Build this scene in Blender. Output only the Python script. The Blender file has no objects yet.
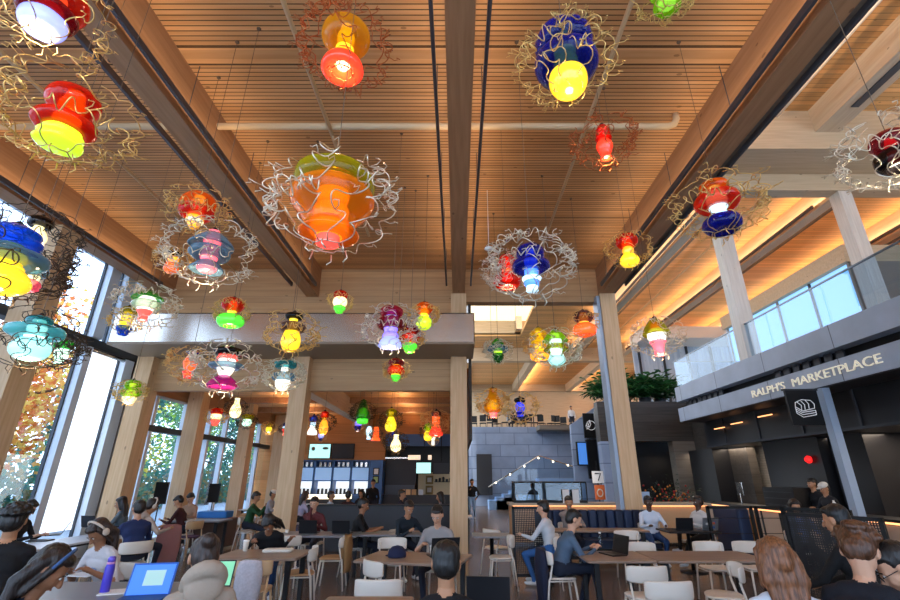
import bpy, math, random
from mathutils import Vector, Matrix, Euler, noise
R = math.radians
PI = math.pi
sc = bpy.context.scene
COL = sc.collection
H = 1.7                      # eye height
PITCH = 21.2
FPX = 458.0
# ---------------------------------------------------------------- camera
cd = bpy.data.cameras.new('camera'); cam = bpy.data.objects.new('camera', cd); COL.objects.link(cam)
cam.location = (0, 0, H); cam.rotation_euler = (R(90+PITCH), 0, 0)
cd.sensor_width = 36; cd.lens = FPX/900*36; cd.shift_x = -7.5/900; cd.clip_start = .05; cd.clip_end = 300
sc.camera = cam
CP, SP = math.cos(R(PITCH)), math.sin(R(PITCH))
def el(py): return R(PITCH)+math.atan((300-py)/FPX)
def at(px, py, d):
    """the point at depth d (world y) seen at a pixel"""
    z = d*math.tan(el(py)); f = d*CP+z*SP
    return Vector(((px-457.5)*f/FPX, d, H+z))
def onz(px, py, Z):
    """the point on the level plane Z seen at a pixel"""
    t = math.tan(el(py)); d = (Z-H)/t
    return at(px, py, d)
# ---------------------------------------------------------------- mesh builder
class MB:
    def __init__(s): s.v = []; s.f = []; s.m = []; s.cur = 0
    def add(s, vs, fs, mi=None):
        o = len(s.v); s.v += [tuple(v) for v in vs]
        s.f += [tuple(i+o for i in f) for f in fs]
        s.m += [s.cur if mi is None else mi]*len(fs); return s
    def box(s, a, b, mi=None):
        x0, y0, z0 = a; x1, y1, z1 = b
        vs = [(x0,y0,z0),(x1,y0,z0),(x1,y1,z0),(x0,y1,z0),(x0,y0,z1),(x1,y0,z1),(x1,y1,z1),(x0,y1,z1)]
        return s.add(vs, [(0,3,2,1),(4,5,6,7),(0,1,5,4),(1,2,6,5),(2,3,7,6),(3,0,4,7)], mi)
    def cbox(s, c, size, rot=None, mi=None, taper=1.0):
        hx, hy, hz = [k/2 for k in size]; c = Vector(c)
        M = rot.to_matrix() if isinstance(rot, Euler) else (rot if rot is not None else Matrix.Identity(3))
        vs = []
        for z in (-1, 1):
            t = taper if z > 0 else 1.0
            for x, y in ((-1,-1),(1,-1),(1,1),(-1,1)): vs.append(c+M@Vector((x*hx*t, y*hy*t, z*hz)))
        return s.add(vs, [(0,3,2,1),(4,5,6,7),(0,1,5,4),(1,2,6,5),(2,3,7,6),(3,0,4,7)], mi)
    def rbox(s, a, b, r=.02, n=3, mi=None):
        """box with rounded vertical edges and a soft top edge"""
        x0, y0, z0 = a; x1, y1, z1 = b
        r = min(r, (x1-x0)/2.01, (y1-y0)/2.01)
        ring = []
        for cx, cy, a0 in ((x1-r,y1-r,0),(x0+r,y1-r,90),(x0+r,y0+r,180),(x1-r,y0+r,270)):
            for k in range(n+1):
                t = R(a0+90*k/n); ring.append((cx+r*math.cos(t), cy+r*math.sin(t), cx, cy))
        e = min(r*.5, (z1-z0)/3); rows = []
        for z, k in ((z0, 1-.5),(z0+e*.5, 1),(z1-e, 1),(z1-e*.3, .8),(z1, .4)):
            rows.append([(c[2]+(c[0]-c[2])*k - 0*(1-k), c[3]+(c[1]-c[3])*k, z) for c in ring])
        return s.rows(rows, True, True, mi)
    def rows(s, rows, closed=True, caps=False, mi=None):
        n = len(rows[0]); vs = [p for r in rows for p in r]; fs = []
        for i in range(len(rows)-1):
            for j in range(n if closed else n-1):
                k = (j+1) % n
                fs.append((i*n+j, i*n+k, (i+1)*n+k, (i+1)*n+j))
        if caps:
            fs.append(tuple(range(n-1, -1, -1))); fs.append(tuple((len(rows)-1)*n+j for j in range(n)))
        return s.add(vs, fs, mi)
    def tube(s, pts, r, n=6, closed=False, mi=None):
        pts = [Vector(p) for p in pts]; rows = []; N = len(pts)
        up = Vector((0,0,1)); prev = None
        for i, p in enumerate(pts):
            if closed: t = (pts[(i+1)%N]-pts[i-1])
            else: t = (pts[min(i+1,N-1)]-pts[max(i-1,0)])
            if t.length < 1e-9: t = Vector((0,0,1))
            t.normalize()
            if prev is None:
                a = t.cross(up)
                if a.length < .1: a = t.cross(Vector((1,0,0)))
            else: a = prev-t*prev.dot(t)
            if a.length < 1e-6: a = t.orthogonal()
            a.normalize(); prev = a; b = t.cross(a)
            rr = r[i] if isinstance(r, (list, tuple)) else r
            rows.append([p+a*rr*math.cos(2*PI*k/n)+b*rr*math.sin(2*PI*k/n) for k in range(n)])
        if closed: rows.append(rows[0]); return s.rows(rows, True, False, mi)
        return s.rows(rows, True, True, mi)
    def lathe(s, prof, c=(0,0,0), n=24, wob=None, mi=None):
        c = Vector(c); rows = []
        for r, z in prof:
            row = []
            for k in range(n):
                a = 2*PI*k/n; rr = r*(1+(wob*math.sin(a*5+z*9) if wob else 0))
                row.append(c+Vector((rr*math.cos(a), rr*math.sin(a), z)))
            rows.append(row)
        return s.rows(rows, True, True, mi)
    def ball(s, c, rad, n=12, m=8, rot=None, mi=None):
        c = Vector(c); rx, ry, rz = rad if isinstance(rad, (tuple, list)) else (rad,)*3; rows = []
        for i in range(m+1):
            th = PI*i/m; q = max(math.sin(th), 1e-3)
            row = []
            for k in range(n):
                a = 2*PI*k/n; p = Vector((rx*q*math.cos(a), ry*q*math.sin(a), -rz*math.cos(th)))
                if rot is not None: p = rot@p
                row.append(c+p)
            rows.append(row)
        return s.rows(rows, True, True, mi)
    def caps(s, a, b, ra, rb, n=10, mi=None):
        """tapered capsule"""
        a, b = Vector(a), Vector(b); t = b-a; L = t.length
        if L < 1e-5: return s.ball(a, ra, n, 6, None, mi)
        t.normalize(); u = t.orthogonal().normalized(); w = t.cross(u); rows = []
        for c, r, angs in ((a, ra, (-88,-60,-30,0)), (b, rb, (0,30,60,88))):
            for g in angs:
                q = c+t*(r*math.sin(R(g))); rr = r*math.cos(R(g))
                rows.append([q+u*rr*math.cos(2*PI*k/n)+w*rr*math.sin(2*PI*k/n) for k in range(n)])
        return s.rows(rows, True, True, mi)
    def prism(s, poly, y0, y1, axis='y', mi=None):
        """extrude a polygon: axis y -> poly is (x,z); x -> (y,z); z -> (x,y)"""
        def P(a, b, h): return {'y': (a, h, b), 'x': (h, a, b), 'z': (a, b, h)}[axis]
        n = len(poly); vs = [P(a, b, y0) for a, b in poly]+[P(a, b, y1) for a, b in poly]
        fs = [tuple(range(n)), tuple(range(2*n-1, n-1, -1))]+[(i, i+n, (i+1)%n+n, (i+1)%n) for i in range(n)]
        return s.add(vs, fs, mi)
    def quad(s, *p, mi=None): return s.add(p, [tuple(range(len(p)))], mi)
    def build(s, name, mat, parent=None, smooth=False, loc=None, recalc=True):
        me = bpy.data.meshes.new(name); me.from_pydata(s.v, [], s.f)
        for m in (mat if isinstance(mat, (list, tuple)) else [mat]): me.materials.append(m)
        if any(s.m): me.polygons.foreach_set('material_index', s.m)
        if recalc:
            import bmesh
            bm = bmesh.new(); bm.from_mesh(me); bmesh.ops.recalc_face_normals(bm, faces=bm.faces); bm.to_mesh(me); bm.free()
        if smooth: me.polygons.foreach_set('use_smooth', [True]*len(me.polygons))
        if smooth == 'angle':
            pass
        me.update()
        o = bpy.data.objects.new(name, me); COL.objects.link(o)
        if parent is not None: o.parent = parent
        if loc is not None: o.location = loc
        return o
def tag(o, label, cat, group=None, kind=None):
    o['label'] = label; o['category'] = cat
    if group: o['group'] = group
    if kind: o['kind'] = kind
    return o
def thing(name, label, cat, loc=(0,0,0), rz=0, group=None):
    o = bpy.data.objects.new(name, None); COL.objects.link(o); o.empty_display_size = .1
    o.location = loc; o.rotation_euler = (0, 0, rz); return tag(o, label, cat, group)
def struct(o, label=None):
    o['kind'] = 'structure'
    if label: o['label'] = label
    return o
def dup(root, loc, rz=None, label=None, group=None, cat=None):
    r = root.copy(); COL.objects.link(r); r.location = loc
    if rz is not None: r.rotation_euler = (0, 0, rz)
    if label: r['label'] = label
    if cat: r['category'] = cat
    if group: r['group'] = group
    for ch in list(root.children):
        c = ch.copy(); COL.objects.link(c); c.parent = r
        for g in list(ch.children):
            d = g.copy(); COL.objects.link(d); d.parent = c
    return r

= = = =

- What needs to be done -
Give every line of the material that includes the string "objects".

- Task result -
Build this scene in Blender. Output only the Python script. The Blender file has no objects yet.
cd = bpy.data.cameras.new('camera'); cam = bpy.data.objects.new('camera', cd); COL.objects.link(cam)
        o = bpy.data.objects.new(name, me); COL.objects.link(o)
    o = bpy.data.objects.new(name, None); COL.objects.link(o); o.empty_display_size = .1
    r = root.copy(); COL.objects.link(r); r.location = loc
        c = ch.copy(); COL.objects.link(c); c.parent = r
            d = g.copy(); COL.objects.link(d); d.parent = c